--- Start of Supplied material ---

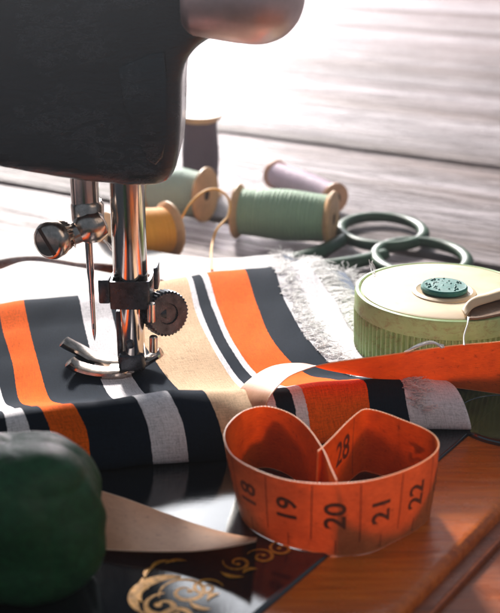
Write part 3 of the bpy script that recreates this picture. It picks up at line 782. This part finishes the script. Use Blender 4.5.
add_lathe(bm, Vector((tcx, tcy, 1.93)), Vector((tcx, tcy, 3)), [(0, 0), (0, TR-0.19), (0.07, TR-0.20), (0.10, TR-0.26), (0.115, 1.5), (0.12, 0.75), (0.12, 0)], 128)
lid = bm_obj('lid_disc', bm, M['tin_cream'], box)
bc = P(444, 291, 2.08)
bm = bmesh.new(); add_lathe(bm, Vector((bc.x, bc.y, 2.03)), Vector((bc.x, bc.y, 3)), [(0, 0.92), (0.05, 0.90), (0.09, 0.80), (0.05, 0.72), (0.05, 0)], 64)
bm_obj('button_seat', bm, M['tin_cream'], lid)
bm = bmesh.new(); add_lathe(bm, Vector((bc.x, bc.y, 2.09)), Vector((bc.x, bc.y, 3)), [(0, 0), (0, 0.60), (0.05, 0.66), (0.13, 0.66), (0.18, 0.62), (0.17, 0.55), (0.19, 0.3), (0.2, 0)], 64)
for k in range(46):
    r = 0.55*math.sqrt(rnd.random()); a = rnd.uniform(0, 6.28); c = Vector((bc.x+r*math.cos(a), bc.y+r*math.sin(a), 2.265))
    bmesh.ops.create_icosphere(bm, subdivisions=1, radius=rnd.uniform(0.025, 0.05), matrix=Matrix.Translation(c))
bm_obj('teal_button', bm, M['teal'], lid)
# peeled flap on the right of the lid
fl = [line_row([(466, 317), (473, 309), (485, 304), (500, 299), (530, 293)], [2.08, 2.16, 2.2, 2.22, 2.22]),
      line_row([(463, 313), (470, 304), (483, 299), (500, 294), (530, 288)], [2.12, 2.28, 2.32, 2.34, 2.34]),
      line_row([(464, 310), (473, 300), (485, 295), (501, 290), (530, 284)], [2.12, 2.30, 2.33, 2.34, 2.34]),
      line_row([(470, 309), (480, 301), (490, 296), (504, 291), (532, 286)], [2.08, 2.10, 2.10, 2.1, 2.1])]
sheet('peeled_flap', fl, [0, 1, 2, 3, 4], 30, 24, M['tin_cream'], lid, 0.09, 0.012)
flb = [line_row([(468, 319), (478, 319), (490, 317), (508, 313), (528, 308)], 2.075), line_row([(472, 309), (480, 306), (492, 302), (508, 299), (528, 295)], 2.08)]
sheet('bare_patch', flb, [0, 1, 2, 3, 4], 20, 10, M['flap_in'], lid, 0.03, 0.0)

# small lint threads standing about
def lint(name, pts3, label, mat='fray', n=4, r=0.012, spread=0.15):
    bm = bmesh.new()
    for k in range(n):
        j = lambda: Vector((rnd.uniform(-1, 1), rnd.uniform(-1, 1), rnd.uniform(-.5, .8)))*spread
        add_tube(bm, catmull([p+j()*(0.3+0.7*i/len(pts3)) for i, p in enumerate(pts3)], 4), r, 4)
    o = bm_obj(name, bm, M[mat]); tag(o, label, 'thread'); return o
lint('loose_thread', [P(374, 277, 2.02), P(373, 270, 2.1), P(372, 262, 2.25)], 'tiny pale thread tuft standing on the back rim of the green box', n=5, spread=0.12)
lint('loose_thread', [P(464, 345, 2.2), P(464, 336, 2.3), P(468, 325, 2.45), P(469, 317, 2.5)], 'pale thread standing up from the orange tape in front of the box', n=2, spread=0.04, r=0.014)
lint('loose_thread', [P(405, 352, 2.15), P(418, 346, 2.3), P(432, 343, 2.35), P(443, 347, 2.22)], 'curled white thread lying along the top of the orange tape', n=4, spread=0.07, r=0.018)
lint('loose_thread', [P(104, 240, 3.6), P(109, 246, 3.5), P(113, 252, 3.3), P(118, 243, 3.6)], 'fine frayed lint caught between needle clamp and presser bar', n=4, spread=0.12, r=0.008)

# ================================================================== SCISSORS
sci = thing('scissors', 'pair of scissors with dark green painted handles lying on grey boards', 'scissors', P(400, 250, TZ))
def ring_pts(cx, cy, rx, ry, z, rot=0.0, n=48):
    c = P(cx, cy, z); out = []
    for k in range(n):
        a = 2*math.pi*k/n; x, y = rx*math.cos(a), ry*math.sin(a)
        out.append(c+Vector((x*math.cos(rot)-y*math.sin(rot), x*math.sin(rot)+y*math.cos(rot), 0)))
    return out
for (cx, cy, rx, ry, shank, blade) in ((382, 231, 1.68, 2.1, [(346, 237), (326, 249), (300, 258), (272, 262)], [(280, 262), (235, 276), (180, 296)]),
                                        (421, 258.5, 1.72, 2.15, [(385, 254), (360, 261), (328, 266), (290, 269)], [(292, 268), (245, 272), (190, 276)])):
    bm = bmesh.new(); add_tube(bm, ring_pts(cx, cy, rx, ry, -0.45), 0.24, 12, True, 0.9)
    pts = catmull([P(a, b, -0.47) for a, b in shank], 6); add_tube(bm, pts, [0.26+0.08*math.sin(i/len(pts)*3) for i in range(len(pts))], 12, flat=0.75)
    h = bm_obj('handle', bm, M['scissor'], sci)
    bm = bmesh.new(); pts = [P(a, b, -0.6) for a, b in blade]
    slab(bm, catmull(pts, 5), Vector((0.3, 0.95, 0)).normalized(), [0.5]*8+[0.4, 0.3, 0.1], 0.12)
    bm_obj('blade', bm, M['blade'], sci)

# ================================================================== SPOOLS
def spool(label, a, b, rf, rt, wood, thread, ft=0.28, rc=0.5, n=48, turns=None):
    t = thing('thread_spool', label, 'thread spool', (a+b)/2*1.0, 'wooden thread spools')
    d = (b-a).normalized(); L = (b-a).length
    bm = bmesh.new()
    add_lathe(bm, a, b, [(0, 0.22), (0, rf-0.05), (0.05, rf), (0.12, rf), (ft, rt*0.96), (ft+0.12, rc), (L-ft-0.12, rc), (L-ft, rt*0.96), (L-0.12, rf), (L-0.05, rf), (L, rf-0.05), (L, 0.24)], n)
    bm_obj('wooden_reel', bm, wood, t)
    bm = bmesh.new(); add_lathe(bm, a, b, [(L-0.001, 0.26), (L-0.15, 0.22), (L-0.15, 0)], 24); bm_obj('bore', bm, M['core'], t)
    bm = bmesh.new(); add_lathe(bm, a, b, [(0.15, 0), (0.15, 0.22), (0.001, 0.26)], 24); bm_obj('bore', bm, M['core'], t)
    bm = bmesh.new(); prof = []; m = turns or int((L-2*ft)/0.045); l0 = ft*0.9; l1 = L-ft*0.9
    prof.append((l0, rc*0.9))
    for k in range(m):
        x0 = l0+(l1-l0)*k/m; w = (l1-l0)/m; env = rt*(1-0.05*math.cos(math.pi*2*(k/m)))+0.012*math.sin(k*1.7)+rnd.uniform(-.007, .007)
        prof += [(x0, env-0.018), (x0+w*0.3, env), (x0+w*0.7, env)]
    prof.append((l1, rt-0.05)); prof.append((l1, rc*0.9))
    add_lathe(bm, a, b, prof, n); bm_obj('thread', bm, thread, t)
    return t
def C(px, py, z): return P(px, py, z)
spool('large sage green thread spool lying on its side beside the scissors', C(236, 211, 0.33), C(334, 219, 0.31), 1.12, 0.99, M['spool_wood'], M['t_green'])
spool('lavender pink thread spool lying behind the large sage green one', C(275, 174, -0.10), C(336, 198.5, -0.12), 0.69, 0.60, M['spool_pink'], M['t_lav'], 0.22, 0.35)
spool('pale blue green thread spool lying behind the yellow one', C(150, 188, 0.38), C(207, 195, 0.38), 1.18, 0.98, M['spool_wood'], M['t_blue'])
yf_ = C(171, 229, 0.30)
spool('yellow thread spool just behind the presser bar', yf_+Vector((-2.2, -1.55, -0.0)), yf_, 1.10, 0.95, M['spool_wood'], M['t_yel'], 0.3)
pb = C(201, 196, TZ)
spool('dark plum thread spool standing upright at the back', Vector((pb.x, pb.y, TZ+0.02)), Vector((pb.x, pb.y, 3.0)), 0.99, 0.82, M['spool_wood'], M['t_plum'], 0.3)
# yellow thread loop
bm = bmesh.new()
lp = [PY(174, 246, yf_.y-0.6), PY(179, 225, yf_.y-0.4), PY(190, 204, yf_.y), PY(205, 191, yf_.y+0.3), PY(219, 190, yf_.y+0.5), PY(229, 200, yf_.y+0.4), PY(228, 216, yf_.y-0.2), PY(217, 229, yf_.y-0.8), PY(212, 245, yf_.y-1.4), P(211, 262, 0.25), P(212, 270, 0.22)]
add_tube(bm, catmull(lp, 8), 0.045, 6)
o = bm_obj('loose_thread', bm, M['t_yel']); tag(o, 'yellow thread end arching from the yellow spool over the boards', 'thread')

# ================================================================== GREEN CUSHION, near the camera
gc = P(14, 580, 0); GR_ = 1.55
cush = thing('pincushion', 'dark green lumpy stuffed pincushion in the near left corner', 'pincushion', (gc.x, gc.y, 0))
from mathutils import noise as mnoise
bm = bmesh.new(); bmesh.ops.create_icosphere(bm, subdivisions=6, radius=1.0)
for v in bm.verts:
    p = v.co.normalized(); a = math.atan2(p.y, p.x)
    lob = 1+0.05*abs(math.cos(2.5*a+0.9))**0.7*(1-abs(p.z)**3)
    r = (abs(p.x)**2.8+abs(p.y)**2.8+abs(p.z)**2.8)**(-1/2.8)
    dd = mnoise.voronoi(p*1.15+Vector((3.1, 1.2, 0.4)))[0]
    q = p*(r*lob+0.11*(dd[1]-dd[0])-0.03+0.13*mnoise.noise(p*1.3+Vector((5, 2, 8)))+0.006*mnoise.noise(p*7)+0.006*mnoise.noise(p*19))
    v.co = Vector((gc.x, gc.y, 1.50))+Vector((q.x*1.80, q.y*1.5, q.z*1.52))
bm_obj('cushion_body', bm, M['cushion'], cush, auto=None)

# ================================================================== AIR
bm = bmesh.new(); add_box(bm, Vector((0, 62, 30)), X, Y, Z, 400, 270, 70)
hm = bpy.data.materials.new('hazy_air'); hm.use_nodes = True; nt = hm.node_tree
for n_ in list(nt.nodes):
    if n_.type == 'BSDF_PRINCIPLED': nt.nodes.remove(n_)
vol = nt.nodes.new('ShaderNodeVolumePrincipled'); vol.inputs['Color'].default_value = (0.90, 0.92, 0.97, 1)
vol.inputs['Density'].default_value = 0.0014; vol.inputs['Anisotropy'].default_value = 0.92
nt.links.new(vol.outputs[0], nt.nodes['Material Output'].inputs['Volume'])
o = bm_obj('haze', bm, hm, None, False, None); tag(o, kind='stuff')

--- End of Supplied material ---

* _Stated problem_:
Make an exact copy of the lines from the top of the material through the line with "lid, 0.03, 0.0)", pictures excluded.

* _Exercise result_:
Write part 3 of the bpy script that recreates this picture. It picks up at line 782. This part finishes the script. Use Blender 4.5.
add_lathe(bm, Vector((tcx, tcy, 1.93)), Vector((tcx, tcy, 3)), [(0, 0), (0, TR-0.19), (0.07, TR-0.20), (0.10, TR-0.26), (0.115, 1.5), (0.12, 0.75), (0.12, 0)], 128)
lid = bm_obj('lid_disc', bm, M['tin_cream'], box)
bc = P(444, 291, 2.08)
bm = bmesh.new(); add_lathe(bm, Vector((bc.x, bc.y, 2.03)), Vector((bc.x, bc.y, 3)), [(0, 0.92), (0.05, 0.90), (0.09, 0.80), (0.05, 0.72), (0.05, 0)], 64)
bm_obj('button_seat', bm, M['tin_cream'], lid)
bm = bmesh.new(); add_lathe(bm, Vector((bc.x, bc.y, 2.09)), Vector((bc.x, bc.y, 3)), [(0, 0), (0, 0.60), (0.05, 0.66), (0.13, 0.66), (0.18, 0.62), (0.17, 0.55), (0.19, 0.3), (0.2, 0)], 64)
for k in range(46):
    r = 0.55*math.sqrt(rnd.random()); a = rnd.uniform(0, 6.28); c = Vector((bc.x+r*math.cos(a), bc.y+r*math.sin(a), 2.265))
    bmesh.ops.create_icosphere(bm, subdivisions=1, radius=rnd.uniform(0.025, 0.05), matrix=Matrix.Translation(c))
bm_obj('teal_button', bm, M['teal'], lid)
# peeled flap on the right of the lid
fl = [line_row([(466, 317), (473, 309), (485, 304), (500, 299), (530, 293)], [2.08, 2.16, 2.2, 2.22, 2.22]),
      line_row([(463, 313), (470, 304), (483, 299), (500, 294), (530, 288)], [2.12, 2.28, 2.32, 2.34, 2.34]),
      line_row([(464, 310), (473, 300), (485, 295), (501, 290), (530, 284)], [2.12, 2.30, 2.33, 2.34, 2.34]),
      line_row([(470, 309), (480, 301), (490, 296), (504, 291), (532, 286)], [2.08, 2.10, 2.10, 2.1, 2.1])]
sheet('peeled_flap', fl, [0, 1, 2, 3, 4], 30, 24, M['tin_cream'], lid, 0.09, 0.012)
flb = [line_row([(468, 319), (478, 319), (490, 317), (508, 313), (528, 308)], 2.075), line_row([(472, 309), (480, 306), (492, 302), (508, 299), (528, 295)], 2.08)]
sheet('bare_patch', flb, [0, 1, 2, 3, 4], 20, 10, M['flap_in'], lid, 0.03, 0.0)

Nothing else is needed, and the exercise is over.